REQUEST.
Output a single figure: the number of lines in which the word "high" appears.

INFORMATION PROVIDED.
+--

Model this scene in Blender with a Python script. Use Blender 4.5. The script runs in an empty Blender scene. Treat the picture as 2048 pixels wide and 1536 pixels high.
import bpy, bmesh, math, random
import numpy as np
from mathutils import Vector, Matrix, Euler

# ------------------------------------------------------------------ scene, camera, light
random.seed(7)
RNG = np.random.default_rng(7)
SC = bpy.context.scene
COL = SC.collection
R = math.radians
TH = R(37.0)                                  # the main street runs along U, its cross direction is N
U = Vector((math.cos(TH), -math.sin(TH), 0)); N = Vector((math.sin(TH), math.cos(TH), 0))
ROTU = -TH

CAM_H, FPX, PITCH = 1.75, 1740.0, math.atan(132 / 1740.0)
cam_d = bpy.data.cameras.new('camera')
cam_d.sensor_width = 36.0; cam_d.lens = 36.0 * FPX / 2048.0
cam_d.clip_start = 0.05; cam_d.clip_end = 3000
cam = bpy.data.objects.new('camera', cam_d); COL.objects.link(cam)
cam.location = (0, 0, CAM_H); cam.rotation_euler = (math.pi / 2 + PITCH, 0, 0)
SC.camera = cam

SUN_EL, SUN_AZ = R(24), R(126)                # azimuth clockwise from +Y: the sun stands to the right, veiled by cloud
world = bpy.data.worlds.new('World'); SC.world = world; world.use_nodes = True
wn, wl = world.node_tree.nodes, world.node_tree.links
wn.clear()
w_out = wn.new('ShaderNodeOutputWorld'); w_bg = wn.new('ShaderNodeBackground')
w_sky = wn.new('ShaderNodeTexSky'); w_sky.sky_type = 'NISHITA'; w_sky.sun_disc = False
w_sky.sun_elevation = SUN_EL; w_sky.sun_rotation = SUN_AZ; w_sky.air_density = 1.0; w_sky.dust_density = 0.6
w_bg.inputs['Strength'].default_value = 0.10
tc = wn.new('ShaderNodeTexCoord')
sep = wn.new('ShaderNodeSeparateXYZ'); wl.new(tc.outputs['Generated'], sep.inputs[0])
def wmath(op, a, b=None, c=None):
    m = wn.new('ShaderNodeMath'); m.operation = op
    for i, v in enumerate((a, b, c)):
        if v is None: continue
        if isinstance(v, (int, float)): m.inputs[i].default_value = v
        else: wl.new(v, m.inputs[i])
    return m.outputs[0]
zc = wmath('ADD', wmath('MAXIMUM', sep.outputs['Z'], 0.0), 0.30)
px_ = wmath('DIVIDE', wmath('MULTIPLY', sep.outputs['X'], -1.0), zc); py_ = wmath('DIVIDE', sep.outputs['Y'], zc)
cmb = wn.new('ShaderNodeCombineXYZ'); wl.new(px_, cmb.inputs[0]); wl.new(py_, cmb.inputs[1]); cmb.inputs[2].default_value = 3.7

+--

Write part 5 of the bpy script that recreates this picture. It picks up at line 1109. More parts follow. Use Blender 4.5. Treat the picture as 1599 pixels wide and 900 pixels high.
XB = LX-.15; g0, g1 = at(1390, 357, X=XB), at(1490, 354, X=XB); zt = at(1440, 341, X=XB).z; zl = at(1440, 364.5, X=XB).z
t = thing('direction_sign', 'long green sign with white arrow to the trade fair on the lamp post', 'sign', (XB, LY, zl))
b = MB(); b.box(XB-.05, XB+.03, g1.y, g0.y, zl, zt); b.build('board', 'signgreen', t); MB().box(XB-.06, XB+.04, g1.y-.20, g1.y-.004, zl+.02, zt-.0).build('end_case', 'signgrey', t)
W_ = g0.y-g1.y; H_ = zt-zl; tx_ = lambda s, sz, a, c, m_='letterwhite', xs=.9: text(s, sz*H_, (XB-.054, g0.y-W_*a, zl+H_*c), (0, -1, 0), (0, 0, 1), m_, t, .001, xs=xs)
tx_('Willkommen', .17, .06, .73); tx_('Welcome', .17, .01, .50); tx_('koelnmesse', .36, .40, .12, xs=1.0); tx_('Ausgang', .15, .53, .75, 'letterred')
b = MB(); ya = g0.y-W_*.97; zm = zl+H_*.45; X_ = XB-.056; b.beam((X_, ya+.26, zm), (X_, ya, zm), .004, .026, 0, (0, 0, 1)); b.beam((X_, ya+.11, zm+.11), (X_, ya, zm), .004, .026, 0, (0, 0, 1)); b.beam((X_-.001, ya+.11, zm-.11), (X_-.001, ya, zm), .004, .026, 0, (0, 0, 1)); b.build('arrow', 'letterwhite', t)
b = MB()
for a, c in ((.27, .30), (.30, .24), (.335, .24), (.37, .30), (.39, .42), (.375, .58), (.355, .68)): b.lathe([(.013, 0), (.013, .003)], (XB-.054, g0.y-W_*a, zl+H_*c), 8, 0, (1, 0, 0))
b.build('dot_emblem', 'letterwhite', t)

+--

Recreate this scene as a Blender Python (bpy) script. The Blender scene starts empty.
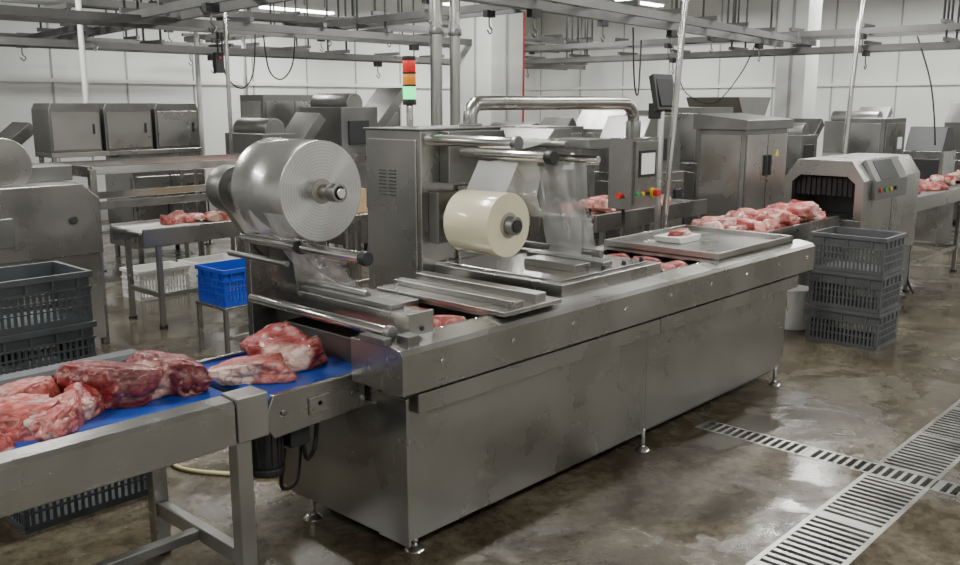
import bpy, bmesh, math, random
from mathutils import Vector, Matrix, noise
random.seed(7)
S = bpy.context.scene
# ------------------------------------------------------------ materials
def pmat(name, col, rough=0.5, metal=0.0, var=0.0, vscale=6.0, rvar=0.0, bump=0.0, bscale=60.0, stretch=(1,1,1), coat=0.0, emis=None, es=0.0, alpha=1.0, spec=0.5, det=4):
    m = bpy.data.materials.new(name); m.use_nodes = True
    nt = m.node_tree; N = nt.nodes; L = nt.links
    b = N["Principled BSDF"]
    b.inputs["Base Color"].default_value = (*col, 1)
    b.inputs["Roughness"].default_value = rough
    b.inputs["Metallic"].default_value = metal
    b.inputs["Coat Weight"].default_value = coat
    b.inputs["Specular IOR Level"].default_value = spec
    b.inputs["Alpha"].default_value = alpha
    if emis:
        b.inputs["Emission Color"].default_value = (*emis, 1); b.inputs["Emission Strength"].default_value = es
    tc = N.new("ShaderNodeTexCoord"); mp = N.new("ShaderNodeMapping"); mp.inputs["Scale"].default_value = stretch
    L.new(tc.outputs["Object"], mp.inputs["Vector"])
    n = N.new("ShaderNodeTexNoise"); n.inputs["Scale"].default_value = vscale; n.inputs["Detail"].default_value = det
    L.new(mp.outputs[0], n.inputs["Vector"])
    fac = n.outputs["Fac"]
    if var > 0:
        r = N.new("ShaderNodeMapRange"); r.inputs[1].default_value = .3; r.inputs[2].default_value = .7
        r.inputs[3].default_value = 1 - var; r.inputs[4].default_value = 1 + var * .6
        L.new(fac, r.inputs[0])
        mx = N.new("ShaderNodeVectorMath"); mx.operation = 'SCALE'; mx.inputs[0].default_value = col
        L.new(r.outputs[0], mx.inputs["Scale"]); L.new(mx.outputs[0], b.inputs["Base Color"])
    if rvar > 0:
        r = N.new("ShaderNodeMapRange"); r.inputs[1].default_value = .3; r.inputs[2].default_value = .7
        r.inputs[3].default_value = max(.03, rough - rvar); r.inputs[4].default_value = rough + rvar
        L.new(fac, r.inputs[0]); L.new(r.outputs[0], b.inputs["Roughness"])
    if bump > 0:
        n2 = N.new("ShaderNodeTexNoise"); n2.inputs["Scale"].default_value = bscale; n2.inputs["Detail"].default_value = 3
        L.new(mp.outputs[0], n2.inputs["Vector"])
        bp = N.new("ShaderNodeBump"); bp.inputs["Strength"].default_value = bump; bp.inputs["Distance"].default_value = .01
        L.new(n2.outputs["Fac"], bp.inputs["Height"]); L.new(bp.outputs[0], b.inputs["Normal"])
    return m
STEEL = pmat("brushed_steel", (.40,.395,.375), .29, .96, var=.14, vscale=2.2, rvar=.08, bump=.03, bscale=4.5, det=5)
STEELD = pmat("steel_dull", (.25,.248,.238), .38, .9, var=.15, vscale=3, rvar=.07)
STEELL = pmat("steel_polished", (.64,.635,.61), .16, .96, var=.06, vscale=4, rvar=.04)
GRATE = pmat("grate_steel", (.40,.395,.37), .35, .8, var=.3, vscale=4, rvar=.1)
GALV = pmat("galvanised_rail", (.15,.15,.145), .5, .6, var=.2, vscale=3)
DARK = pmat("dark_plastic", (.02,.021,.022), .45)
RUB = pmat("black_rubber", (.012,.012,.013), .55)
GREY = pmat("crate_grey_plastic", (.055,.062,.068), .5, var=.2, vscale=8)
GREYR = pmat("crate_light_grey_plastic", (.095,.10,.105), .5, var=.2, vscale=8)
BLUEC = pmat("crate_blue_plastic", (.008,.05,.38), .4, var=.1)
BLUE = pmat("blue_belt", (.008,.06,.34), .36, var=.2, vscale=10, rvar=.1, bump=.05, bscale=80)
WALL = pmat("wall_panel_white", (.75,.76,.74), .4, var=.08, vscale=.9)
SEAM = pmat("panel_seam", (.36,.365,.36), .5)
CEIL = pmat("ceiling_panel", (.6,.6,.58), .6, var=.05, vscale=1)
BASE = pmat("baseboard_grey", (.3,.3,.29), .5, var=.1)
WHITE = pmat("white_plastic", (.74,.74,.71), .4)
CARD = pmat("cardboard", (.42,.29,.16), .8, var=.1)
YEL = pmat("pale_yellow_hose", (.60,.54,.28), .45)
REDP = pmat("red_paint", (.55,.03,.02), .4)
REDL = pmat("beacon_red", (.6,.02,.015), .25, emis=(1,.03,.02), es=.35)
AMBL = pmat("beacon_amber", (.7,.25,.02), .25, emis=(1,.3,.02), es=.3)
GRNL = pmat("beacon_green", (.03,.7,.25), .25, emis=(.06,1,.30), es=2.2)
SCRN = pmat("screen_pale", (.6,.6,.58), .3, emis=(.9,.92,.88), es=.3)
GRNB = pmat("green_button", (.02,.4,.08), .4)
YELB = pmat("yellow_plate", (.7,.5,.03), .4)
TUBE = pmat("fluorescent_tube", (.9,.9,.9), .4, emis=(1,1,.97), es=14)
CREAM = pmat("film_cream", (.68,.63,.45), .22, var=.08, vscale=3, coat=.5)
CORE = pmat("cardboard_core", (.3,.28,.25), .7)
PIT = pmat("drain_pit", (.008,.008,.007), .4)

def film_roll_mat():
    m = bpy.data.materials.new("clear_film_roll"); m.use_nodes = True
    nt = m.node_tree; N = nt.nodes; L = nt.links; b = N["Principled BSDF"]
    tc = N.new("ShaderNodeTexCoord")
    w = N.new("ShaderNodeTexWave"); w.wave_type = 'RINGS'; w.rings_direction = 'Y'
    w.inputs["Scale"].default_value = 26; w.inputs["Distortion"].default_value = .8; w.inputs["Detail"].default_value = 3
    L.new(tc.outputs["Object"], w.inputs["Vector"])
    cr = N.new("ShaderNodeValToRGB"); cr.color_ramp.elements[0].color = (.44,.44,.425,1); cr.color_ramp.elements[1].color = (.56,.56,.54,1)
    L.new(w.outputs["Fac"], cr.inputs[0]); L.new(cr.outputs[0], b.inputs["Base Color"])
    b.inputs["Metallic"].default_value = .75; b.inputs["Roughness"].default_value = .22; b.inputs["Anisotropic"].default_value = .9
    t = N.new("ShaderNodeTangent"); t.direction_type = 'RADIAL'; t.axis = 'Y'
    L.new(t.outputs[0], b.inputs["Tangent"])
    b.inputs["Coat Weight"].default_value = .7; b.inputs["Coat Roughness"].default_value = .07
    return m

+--

COMPLETE ANSWER.
2